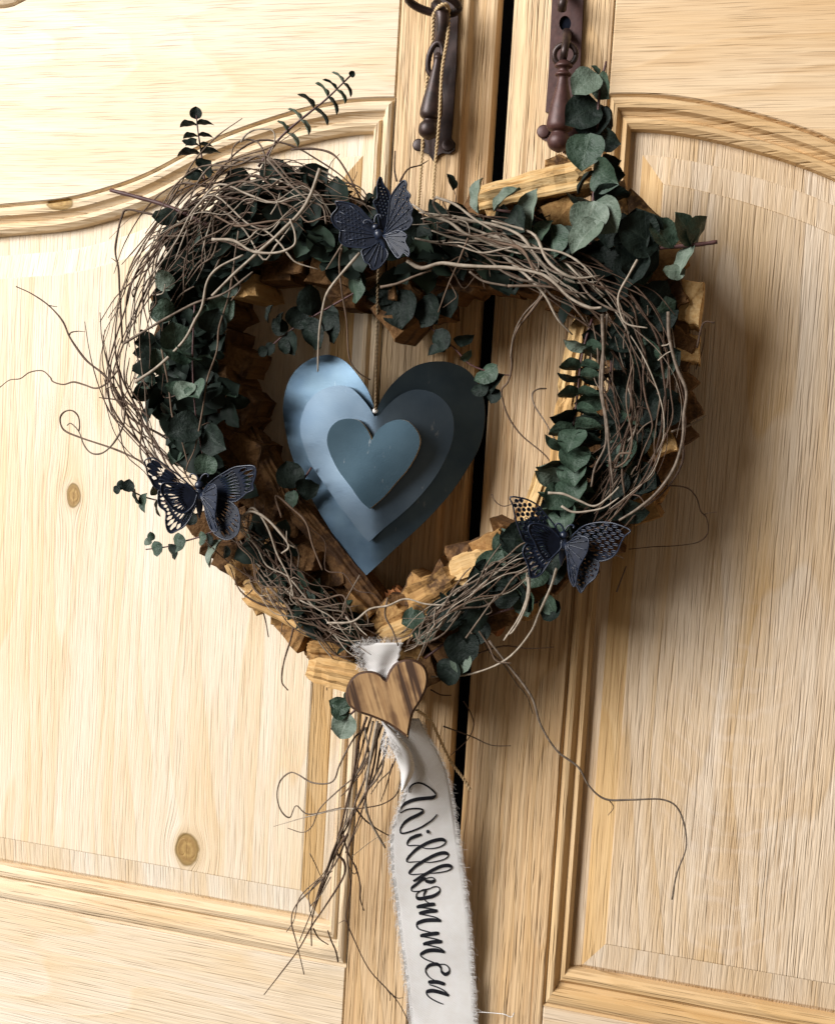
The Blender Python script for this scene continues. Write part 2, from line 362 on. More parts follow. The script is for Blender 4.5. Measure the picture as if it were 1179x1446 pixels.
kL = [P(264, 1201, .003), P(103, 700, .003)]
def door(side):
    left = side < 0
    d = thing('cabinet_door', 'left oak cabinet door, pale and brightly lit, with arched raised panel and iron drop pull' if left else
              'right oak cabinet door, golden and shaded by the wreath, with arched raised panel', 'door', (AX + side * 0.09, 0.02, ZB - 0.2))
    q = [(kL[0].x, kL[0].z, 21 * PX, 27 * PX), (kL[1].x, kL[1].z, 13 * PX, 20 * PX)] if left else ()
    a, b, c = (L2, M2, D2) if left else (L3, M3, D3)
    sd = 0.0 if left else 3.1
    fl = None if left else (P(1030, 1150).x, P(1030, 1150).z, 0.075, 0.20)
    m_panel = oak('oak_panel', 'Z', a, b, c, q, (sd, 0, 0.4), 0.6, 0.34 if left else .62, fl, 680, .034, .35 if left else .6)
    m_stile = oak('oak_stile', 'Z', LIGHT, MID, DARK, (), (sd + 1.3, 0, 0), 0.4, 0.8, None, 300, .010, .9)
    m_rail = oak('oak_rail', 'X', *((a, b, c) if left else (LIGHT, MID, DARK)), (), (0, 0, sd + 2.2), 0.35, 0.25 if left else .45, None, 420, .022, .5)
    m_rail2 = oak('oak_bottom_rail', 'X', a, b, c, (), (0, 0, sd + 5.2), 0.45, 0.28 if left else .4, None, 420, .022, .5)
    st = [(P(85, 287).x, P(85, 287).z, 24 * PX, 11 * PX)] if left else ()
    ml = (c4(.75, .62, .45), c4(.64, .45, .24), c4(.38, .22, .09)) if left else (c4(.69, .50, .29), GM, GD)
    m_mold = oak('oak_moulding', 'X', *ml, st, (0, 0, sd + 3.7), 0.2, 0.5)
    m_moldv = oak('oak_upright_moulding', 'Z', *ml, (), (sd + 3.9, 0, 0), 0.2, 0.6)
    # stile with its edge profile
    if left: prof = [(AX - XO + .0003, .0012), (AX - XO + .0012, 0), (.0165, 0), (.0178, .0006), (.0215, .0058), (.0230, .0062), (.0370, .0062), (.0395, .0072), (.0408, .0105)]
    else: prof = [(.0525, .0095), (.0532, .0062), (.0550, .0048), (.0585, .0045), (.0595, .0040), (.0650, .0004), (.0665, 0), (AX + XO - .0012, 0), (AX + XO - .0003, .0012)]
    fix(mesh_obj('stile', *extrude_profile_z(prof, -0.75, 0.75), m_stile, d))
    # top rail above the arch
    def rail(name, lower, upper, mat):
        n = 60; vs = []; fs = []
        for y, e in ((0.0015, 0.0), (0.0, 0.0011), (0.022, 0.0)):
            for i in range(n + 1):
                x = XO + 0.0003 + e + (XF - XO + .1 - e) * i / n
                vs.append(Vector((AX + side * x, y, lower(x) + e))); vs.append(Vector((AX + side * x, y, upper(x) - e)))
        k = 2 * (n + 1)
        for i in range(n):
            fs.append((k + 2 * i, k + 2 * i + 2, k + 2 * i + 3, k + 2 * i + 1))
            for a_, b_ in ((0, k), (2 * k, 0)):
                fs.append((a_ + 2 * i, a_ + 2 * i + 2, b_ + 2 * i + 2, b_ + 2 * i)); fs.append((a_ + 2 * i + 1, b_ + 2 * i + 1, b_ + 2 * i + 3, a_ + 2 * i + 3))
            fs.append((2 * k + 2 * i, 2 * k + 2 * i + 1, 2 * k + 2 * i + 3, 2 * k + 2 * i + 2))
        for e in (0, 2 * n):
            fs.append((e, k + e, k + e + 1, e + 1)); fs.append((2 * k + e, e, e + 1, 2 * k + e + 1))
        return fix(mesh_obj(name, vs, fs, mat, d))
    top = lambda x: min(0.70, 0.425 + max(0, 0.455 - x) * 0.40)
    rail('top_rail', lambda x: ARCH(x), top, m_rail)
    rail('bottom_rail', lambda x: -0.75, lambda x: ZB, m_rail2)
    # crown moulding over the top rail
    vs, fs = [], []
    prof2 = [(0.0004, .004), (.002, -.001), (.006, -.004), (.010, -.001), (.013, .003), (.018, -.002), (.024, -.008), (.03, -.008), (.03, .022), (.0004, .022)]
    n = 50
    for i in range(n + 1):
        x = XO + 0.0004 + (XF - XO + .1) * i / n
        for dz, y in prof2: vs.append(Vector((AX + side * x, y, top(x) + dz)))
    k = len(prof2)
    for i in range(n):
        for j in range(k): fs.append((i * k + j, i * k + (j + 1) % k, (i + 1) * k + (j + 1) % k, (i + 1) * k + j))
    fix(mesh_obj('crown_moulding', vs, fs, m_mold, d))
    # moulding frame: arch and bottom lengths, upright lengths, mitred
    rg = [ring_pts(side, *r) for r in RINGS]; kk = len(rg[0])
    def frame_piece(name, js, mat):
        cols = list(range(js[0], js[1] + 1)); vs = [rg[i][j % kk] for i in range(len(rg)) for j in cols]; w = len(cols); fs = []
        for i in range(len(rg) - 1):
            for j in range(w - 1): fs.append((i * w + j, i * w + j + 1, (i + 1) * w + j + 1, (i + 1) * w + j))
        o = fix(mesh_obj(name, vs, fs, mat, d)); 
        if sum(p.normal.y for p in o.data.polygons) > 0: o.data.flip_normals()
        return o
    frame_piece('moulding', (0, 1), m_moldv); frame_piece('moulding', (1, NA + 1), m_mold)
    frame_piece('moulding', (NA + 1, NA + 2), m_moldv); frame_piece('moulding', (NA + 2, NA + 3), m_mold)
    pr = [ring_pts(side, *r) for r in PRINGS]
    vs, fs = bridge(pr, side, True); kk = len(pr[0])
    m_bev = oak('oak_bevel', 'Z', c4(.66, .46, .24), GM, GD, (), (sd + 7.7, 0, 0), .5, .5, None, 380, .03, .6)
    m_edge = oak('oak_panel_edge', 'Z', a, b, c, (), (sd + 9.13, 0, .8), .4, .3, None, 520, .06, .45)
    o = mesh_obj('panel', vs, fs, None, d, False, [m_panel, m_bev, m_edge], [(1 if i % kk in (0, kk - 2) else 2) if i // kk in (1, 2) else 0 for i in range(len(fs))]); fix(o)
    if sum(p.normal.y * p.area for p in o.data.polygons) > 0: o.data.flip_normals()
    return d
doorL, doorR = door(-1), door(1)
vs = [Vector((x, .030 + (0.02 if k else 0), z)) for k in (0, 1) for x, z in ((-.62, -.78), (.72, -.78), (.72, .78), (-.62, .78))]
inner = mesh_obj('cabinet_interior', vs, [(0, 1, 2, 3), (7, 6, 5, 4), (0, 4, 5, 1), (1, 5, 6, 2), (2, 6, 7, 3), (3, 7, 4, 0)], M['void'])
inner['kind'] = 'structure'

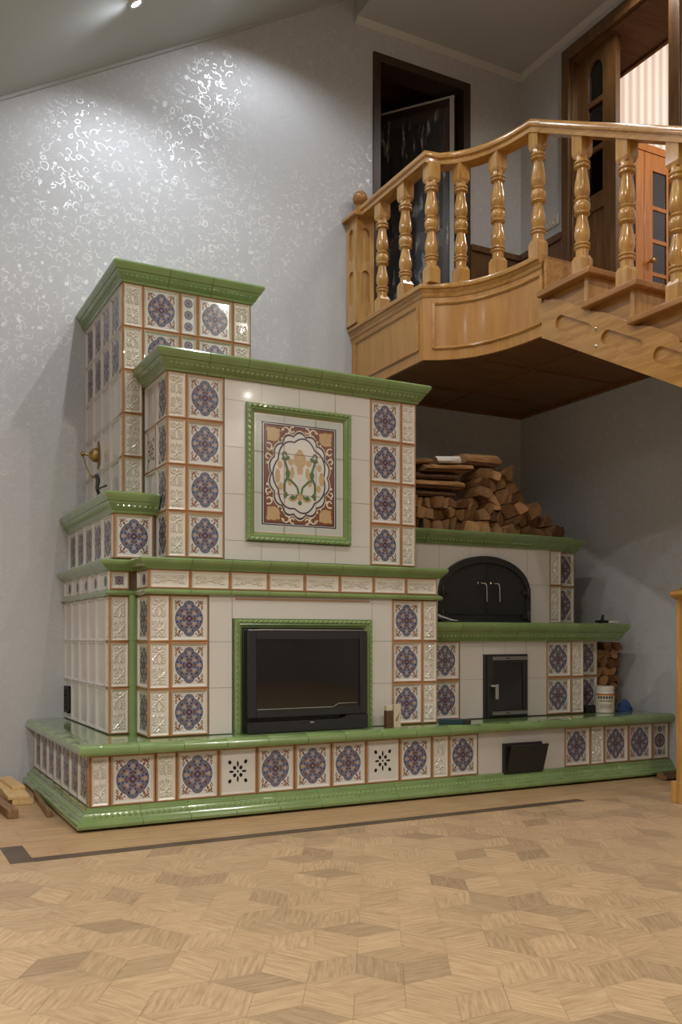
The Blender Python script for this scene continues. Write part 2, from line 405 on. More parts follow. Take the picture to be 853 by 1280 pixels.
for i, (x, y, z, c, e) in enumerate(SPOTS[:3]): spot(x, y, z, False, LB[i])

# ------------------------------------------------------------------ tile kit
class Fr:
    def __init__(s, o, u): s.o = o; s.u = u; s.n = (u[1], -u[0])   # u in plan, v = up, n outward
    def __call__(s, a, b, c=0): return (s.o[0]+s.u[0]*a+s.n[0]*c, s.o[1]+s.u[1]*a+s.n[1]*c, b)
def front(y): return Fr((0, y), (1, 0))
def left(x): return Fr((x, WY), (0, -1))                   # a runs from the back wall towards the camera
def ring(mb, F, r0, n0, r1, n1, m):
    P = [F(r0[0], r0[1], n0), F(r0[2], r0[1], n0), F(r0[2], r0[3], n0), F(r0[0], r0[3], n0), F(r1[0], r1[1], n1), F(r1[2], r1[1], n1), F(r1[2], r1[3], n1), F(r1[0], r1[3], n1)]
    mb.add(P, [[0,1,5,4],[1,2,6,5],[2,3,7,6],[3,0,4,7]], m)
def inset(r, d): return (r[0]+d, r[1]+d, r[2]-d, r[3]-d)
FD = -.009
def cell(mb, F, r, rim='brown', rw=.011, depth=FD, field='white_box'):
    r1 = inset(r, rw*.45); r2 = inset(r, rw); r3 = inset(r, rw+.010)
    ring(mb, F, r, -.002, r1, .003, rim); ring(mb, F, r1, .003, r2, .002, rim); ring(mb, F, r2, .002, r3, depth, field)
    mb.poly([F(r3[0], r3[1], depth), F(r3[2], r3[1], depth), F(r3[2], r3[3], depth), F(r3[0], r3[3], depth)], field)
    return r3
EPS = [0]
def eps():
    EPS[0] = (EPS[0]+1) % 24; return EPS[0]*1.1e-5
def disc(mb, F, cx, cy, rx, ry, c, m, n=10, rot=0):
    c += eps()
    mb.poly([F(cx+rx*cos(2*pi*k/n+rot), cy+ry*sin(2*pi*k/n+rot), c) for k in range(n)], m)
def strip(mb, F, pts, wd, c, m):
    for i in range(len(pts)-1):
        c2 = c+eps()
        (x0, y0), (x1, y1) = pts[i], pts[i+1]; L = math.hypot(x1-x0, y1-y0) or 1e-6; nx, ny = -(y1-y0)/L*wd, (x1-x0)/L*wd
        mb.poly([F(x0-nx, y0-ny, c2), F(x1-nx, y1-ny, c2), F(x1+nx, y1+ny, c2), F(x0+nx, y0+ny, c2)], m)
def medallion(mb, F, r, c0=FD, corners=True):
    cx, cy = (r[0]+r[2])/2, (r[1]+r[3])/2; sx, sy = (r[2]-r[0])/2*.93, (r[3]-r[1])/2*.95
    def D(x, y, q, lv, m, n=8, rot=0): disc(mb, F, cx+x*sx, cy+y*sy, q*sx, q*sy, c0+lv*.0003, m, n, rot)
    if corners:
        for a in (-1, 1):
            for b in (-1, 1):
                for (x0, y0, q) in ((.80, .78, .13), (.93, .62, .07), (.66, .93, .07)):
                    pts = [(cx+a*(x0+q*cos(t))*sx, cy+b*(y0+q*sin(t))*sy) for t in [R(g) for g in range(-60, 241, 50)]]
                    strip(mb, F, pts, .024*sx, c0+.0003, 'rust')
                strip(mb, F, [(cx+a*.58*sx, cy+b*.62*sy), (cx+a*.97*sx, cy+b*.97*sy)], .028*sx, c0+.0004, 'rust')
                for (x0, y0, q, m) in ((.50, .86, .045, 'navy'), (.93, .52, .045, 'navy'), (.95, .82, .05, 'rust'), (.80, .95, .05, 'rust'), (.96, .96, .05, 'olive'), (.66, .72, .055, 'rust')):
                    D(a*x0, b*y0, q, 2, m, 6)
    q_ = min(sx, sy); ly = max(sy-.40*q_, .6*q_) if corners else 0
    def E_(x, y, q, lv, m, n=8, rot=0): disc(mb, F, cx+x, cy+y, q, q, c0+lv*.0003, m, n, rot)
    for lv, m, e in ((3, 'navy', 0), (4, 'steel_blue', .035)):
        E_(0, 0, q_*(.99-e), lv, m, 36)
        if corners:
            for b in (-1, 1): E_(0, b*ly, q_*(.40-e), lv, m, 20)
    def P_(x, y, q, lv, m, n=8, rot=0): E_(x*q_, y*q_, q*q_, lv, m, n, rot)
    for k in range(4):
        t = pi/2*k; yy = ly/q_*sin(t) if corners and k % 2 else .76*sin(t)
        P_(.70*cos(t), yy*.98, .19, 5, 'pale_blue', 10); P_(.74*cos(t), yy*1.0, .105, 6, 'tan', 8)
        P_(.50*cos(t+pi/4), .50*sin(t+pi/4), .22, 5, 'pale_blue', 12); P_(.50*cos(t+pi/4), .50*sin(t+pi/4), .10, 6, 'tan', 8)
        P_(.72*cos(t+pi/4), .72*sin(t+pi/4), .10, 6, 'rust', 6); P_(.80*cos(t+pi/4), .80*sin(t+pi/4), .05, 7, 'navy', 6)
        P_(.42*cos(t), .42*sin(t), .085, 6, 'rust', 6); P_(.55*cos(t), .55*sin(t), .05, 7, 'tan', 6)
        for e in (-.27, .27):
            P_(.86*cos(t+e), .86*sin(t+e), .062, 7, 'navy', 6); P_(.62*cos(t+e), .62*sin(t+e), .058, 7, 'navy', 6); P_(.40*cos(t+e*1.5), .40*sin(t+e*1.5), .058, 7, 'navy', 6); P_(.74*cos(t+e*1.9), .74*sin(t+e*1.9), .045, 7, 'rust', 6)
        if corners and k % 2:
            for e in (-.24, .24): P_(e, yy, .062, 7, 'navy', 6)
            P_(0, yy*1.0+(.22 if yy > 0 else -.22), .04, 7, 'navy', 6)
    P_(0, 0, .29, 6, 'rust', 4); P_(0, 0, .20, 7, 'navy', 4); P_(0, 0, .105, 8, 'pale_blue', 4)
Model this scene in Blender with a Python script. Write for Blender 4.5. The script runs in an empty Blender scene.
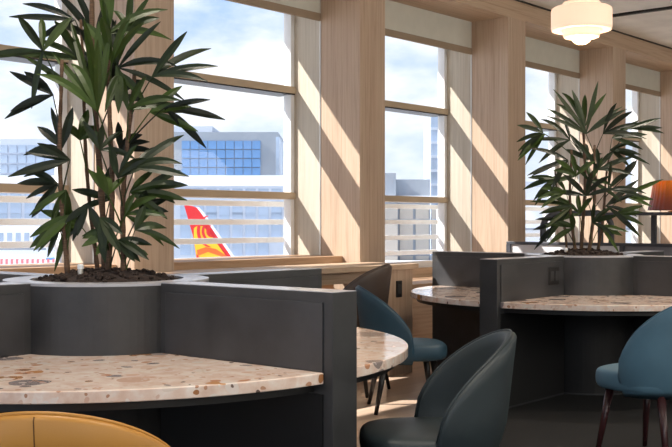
---*---
## Work to be completed
Proceeding from the line containing "by 1280 pixels." through the line containing "for i, (x, y, z, c, e)", transcribe the lines above exactly, both end lines included.

## Result of the task
The Blender Python script for this scene continues. Write part 2, from line 405 on. More parts follow. Take the picture to be 853 by 1280 pixels.
for i, (x, y, z, c, e) in enumerate(SPOTS[:3]): spot(x, y, z, False, LB[i])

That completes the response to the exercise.